Right before the 2020 season, I wrote an article about how Ryan Pace had mortgaged the Bears’ future foolishly, chasing a contention window that had already closed. The sentences that ended that piece: “The 2020 Bears should be a pretty good team. Fans would be wise to enjoy that, because 2021 and beyond don’t look as though they’ll be quite as much fun.”
Five years later, I wish I had been wrong, and I suppose I was wrong about 2020. That vintage went 8-8 and was not particularly good. But the four seasons since have been downright miserable. During that stretch, the Bears have:
- Finished 21-47, the 2nd worst record in the NFL.
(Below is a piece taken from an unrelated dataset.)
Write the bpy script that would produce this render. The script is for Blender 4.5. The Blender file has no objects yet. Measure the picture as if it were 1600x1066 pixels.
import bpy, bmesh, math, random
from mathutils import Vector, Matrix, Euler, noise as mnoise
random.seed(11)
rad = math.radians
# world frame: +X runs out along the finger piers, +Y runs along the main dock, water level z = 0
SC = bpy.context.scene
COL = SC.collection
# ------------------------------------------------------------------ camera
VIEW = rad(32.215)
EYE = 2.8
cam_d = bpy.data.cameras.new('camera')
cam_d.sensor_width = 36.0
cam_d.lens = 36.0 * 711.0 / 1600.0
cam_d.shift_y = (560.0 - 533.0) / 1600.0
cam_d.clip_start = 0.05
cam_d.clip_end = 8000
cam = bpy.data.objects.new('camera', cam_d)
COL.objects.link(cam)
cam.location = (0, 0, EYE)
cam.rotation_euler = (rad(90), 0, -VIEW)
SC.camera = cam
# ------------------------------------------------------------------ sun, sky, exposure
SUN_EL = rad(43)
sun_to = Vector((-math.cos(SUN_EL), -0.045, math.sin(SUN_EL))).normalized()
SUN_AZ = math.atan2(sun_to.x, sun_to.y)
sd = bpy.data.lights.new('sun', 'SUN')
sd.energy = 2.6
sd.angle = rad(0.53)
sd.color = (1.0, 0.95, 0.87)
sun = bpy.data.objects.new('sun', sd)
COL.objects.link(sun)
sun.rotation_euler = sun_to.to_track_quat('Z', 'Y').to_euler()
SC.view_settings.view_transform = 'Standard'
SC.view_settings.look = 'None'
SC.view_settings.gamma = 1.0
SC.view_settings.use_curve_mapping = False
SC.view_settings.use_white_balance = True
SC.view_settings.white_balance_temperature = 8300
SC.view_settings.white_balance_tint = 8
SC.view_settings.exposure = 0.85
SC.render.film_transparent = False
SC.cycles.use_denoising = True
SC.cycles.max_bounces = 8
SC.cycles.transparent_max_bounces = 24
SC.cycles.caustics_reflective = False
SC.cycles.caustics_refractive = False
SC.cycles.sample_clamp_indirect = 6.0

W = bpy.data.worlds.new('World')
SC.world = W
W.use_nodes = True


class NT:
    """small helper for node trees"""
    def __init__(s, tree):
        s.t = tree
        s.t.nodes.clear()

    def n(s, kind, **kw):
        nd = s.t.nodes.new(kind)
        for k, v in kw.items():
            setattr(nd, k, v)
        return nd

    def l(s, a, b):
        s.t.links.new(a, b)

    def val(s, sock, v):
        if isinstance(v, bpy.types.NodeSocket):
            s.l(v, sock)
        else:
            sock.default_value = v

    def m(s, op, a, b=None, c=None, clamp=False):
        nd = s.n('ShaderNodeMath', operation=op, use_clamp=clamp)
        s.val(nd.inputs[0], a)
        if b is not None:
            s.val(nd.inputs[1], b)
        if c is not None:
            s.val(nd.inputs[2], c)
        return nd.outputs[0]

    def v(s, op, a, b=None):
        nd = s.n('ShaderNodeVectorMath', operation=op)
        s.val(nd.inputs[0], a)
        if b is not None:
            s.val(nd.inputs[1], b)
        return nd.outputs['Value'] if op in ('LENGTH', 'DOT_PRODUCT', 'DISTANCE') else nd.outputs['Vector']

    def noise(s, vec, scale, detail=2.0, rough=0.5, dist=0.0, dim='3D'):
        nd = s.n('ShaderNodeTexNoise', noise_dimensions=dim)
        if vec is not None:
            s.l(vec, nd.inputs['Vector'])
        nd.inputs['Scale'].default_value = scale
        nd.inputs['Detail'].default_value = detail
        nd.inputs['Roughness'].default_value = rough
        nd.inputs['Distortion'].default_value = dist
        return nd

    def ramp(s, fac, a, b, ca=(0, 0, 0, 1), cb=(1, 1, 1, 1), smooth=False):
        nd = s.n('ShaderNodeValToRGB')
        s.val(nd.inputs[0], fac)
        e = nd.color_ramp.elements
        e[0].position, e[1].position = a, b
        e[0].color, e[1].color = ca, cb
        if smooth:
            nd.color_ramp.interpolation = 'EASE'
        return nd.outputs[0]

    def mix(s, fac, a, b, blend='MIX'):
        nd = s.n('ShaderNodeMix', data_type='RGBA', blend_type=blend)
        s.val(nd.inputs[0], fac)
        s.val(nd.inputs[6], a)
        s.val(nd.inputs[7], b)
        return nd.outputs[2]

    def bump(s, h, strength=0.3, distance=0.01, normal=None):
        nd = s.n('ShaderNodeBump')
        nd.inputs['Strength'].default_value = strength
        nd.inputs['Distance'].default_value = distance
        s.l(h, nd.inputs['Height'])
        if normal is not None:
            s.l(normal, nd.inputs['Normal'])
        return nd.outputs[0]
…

- Finished 5-19 in the division, averaging barely more than one win in six attempts per season against their main rivals.
- Suffered through two losing streaks of at least ten games, the only such streaks in the 100+ year history of the franchise.
- Cycled through three head coaches.
- Been outscored by a cumulative 312 points.
Besides losing a lot, the offense has been a particularly brutal experience. In the last four years, that unit has:
- Averaged only 19.2 points per game, ranking an average of 24th in the NFL each year.
- Allowed 229 sacks, the most in the NFL in that span by over TEN sacks. (They’ve ranked in the bottom 7 in sacks allowed all four seasons.)
- Cycled through five offensive coordinators, the best of whom could charitably be described as adequate.
- Spawned seemingly a million film studies about how the offense lacked any sort of clear plan or cohesion.
- Made me scream at my TV in frustration roughly 25 times per game due to a stupid mistake you don’t expect a varsity high school team to make (not getting the play call in on time, running the 14th WR screen in a row, getting conservative as soon as they get into long field goal range, etc.).
Somewhere along the way, watching Bears games largely stopped being fun and started feeling like something I had to do. After years of setting my weekly fall calendar around when the Bears were playing, I’ve found myself not even caring for much of the last two seasons. I’ve still watched every play, many of them multiple times, but found myself doing other things instead of watching the game live for probably half the games.
Watching games after the fact is much more time efficient – I can get through an entire game in about an hour – but the real joy of NFL games is watching live and experiencing it collectively with other fans. The frequent time outs and breaks between plays make it the easiest sport to talk about in real time, whether that’s hanging out with friends in person, watching with strangers at a bar, talking with folks on Twitter, or hanging out in any of the Bears game chat rooms that exist on various fan sites (including DBB). That’s significantly less fun, however, when all you have to talk about are the new and creative ways the Bears found to screw up.
The Bears’ continued ineptitude has led me to a pretty strong sense of burnout, and I know I’m not the only one in the Bears blogger community who has experienced this. Jeff stepped back and handed the site off to Robert Schmitz for a while. Robert has now stopped making content completely. Aaron Leming has stepped back how much he is doing. It turns out putting a lot of time and effort into a team who consistently makes dumb decisions, provides a terrible on-field product, and spends the second half of every season playing out the string while being completely irrelevant is hard. (Editor’s Note: He’s not wrong.)
I don’t know if Ben Johnson will win a Super Bowl in Chicago. That’s a tall ask. For right now, all I want is for him to make the Bears fun to watch again.
And I have every reason to believe he can do just that. He’s already done it in Detroit. In 2021, the year before Johnson started as Detroit’s offensive coordinator, the Lions scored 19.1 points/game, despite having Jared Goff, Amon-Ra St. Brown, TJ Hockenson, Jamaal Williams, D’Andre Swift, and a solid offensive line. In 2022, Johnson took mostly the same offensive players and improved them to 26.6 points/game, the 5th highest total in the NFL. They improved upon that mark as the personnel improved in both 2023 (27.1 points/game) and 2024 (33.2 points/game). Three seasons with Johnson calling plays yielded three top five scoring offenses.
Johnson doesn’t get to bring Detroit’s ultra-talented offense with him to Chicago, but the Bears have some solid pieces in place in Caleb Williams, DJ Moore, Rome Odunze, Cole Kmet, Darnell Wright, and D’Andre Swift. More will be added this offseason, but this group drastically underachieved to the tune of 18.2 points/game last year. I can’t wait to see what Johnson can do with them in 2025.
Let’s score some points. Let’s win some games. Most importantly, let’s have some fun.